The Choir of HM Chapel Royal, Hampton Court Palace, The English Cornett & Sackbut Ensemble & Carl Jackson


Biographie The Choir of HM Chapel Royal, Hampton Court Palace, The English Cornett & Sackbut Ensemble & Carl Jackson


The Choir of HM Chapel Royal, Hampton Court Palace
sing services throughout the year in the palace’s splendid Chapel Royal, whose ceiling was installed by Henry VIII in the 1530s. The gentlemen are joined by up to eighteen boy choristers, who are drawn from schools nearby, and led by Carl Jackson, Director of Music.

Just as in the sixteenth century, the choir’s personnel is adapted dynamically to the occasion and the demands of the repertory. In ordinary times, there are six Gentlemen (indicated opposite in italic), and for special occasions the ensemble can expand to as many as fourteen singers.

The English Cornett & Sackbut Ensemble (ECSE)
is a virtuoso period instrument ensemble with a host of distinguished recordings to its name.

Since its formation in 1993, the group has performed at countless major festivals in the UK and abroad. As well as sell-out concerts at London’s Wigmore Hall, St John’s Smith Square and the Purcell Room, it has also performed at the BBC Proms, York Early Music Festival, Bath International Festival, Spitalfields Festival, Tage Alte Musik Regensburg, Laus Polyphoniae and Misteria Paschalia. ECSE regularly works with leading vocal ensembles including I Fagiolini, Alamire and Westminster Cathedral Choir.

The group has appeared on numerous albums, including The Spy’s Choirbook with David Skinner and Alamire which won the 2015 Gramophone Award for Early Music. The group’s latest recording collaboration with I Fagiolini, entitled Monteverdi: The Other Vespers, was released on Decca Classics in 2017 to widespread acclaim.

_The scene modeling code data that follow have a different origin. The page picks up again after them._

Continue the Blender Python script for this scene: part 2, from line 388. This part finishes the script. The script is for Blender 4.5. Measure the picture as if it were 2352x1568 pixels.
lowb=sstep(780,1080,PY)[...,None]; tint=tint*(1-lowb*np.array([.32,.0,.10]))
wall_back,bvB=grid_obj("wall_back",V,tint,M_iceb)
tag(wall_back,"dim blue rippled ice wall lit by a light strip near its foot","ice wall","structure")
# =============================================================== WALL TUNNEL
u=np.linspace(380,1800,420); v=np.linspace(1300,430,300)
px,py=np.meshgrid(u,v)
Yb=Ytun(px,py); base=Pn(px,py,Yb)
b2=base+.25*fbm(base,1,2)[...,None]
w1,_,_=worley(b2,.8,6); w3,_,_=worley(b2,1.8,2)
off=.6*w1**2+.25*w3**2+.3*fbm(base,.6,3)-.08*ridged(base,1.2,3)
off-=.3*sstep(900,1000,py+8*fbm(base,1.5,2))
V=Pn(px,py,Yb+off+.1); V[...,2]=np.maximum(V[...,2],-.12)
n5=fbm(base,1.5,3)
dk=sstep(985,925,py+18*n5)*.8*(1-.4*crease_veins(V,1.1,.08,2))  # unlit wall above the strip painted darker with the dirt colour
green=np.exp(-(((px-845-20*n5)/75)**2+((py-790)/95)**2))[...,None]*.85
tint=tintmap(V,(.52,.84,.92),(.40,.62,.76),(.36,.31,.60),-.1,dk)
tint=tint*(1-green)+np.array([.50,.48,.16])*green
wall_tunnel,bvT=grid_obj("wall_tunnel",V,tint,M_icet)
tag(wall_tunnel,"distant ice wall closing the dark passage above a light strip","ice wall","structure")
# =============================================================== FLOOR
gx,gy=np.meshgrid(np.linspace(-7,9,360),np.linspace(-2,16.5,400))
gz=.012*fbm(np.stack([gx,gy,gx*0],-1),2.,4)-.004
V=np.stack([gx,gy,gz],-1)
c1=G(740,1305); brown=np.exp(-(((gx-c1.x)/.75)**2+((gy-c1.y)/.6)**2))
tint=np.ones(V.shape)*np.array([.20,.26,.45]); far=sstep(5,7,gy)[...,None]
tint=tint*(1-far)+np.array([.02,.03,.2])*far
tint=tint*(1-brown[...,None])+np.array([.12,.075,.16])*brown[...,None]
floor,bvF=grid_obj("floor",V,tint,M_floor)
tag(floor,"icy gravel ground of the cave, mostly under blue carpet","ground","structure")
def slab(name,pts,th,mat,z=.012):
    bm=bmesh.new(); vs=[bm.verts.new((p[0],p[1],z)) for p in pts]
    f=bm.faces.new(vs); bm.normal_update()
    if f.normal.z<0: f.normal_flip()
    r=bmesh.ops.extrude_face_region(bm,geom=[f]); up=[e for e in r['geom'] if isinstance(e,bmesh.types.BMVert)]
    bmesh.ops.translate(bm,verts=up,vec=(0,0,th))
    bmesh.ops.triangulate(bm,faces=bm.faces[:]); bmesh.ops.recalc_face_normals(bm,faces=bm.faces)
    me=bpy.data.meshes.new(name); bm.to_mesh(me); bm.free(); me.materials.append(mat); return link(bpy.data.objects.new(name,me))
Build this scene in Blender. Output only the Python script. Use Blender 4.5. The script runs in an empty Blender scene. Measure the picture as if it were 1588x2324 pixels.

This ensemble's first recording for Resonus Classics was part of The English Cornett & Sackbut Ensemble’s 25th anniversary celebrations in 2018. The group also marked the occasion by commissioning and premiering a substantial new work by composer Andrew Keeling entitled Loud Lament (with thanks to the Purbeck Art Weeks Festival).

Carl Jackson
was born in London and studied at the Royal Academy of Music with Malcolm Hill and Alan Harverson. He also held organ scholarships at the Chapel Royal, Hampton Court Palace, and at Downing College, Cambridge, where he was a pupil of Peter Hurford. He obtained a postgraduate teaching certificate at Goldsmiths’ College (University of London) before embarking upon a thirty-six-year teaching career, from which he retired in 2018.

Carl was Organist of Croydon Parish Church (now Croydon Minster) from 1986–1990, Sub Organist of the Chapel Royal, Hampton Court Palace, from 1990–1993, and Assistant Director of Music at St Peter's Church, Eaton Square, from 1993–1996. In October 1996, he returned again to the Chapel Royal at Hampton Court on his appointment as Director of Music. He has broadcast with the chapel choir on radio and television – notably in The Queen’s Christmas Message 2010 and in two documentaries for BBC Four.

As an accompanist he has worked with Sir Willard White, and with the Elysian Singers of London with whom he appears on their CD of the music of James MacMillan (Signum Records). Distinctions include Associateship of the Royal Academy of Music and of the Royal School of Church Music, and Honorary Fellowship of the Guild of Church Musicians. He was appointed MVO in the 2012 New Year Honours list.